“Two women a week are murdered by a partner. My job is to prevent that”

A day in the life of a Women’s Aid worker

End violence against women! Photo by Louise Whittle

End violence against women! Photo by Louise Whittle   (Click to enlarge: opens in new window)

An independent domestic violence adviser in Wales

I come in to the office at 8.30am as usual. I am the first one in, so I open up.

I make myself a cup of tea to calm my nerves before checking my emails. I am always a bit worried about what I will find.

Two women a week are murdered by a partner or ex-partner in England and Wales. My job is to try to prevent that, but there is only so much I can do.

All the women I support are at high risk of domestic homicide. As I come in to work every morning I can only hope they are OK.

Today I am on ‘duty’, which means it is my job to deal with any new women who contact us looking for emergency accommodation or for general advice on what to do. I call the refuge to check if we have space.

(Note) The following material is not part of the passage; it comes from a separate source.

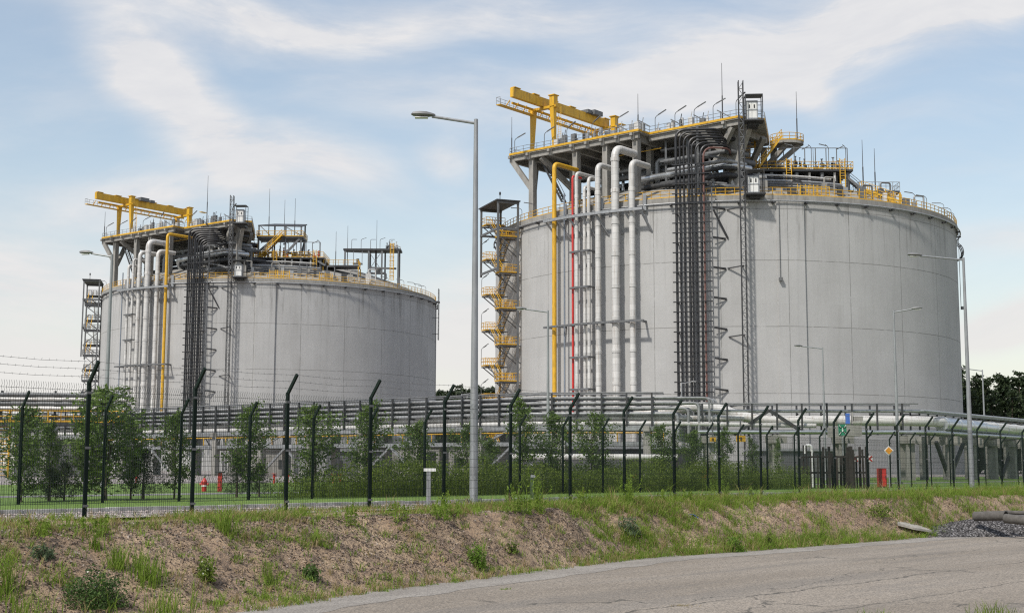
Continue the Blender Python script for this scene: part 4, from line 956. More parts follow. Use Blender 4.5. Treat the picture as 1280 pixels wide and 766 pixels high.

If not I will have to refer people to the council homeless department or for refuge outside of our area (there is a national refuge database). Unfortunately there is a big shortage of refuge places. There are more animal shelters in Britain than refuges for women and children.


It turns out that we do have one room available in our refuge for tonight. It does not take long until someone calls wanting it, a woman who says she is too frightened to leave the house, so we agree to do an assessment over the phone. In the end we refer her to another area as our refuge is close to her house, so she would not feel safe there.

This means that when the next person calls we do have space. She has been in an abusive relationship for eight months.

Her children are now in care due to this. Her and her abuser were evicted from their flat after he trashed it and they have slept rough for two months.

He made her shoplift to fund his heroin addiction, giving her a criminal record. He is in prison on remand, but could soon be released.

This is her chance to escape. We accept her and the refuge is now full. It is 2.30pm and I have not had lunch.

Another woman comes into our office, but our room is gone so she will have to leave town or go to a homeless hostel. This is the reality for many women across Britain.

There is a constant race for refuge spaces and not everyone makes it. My day is coming to an end but tomorrow we start all over again.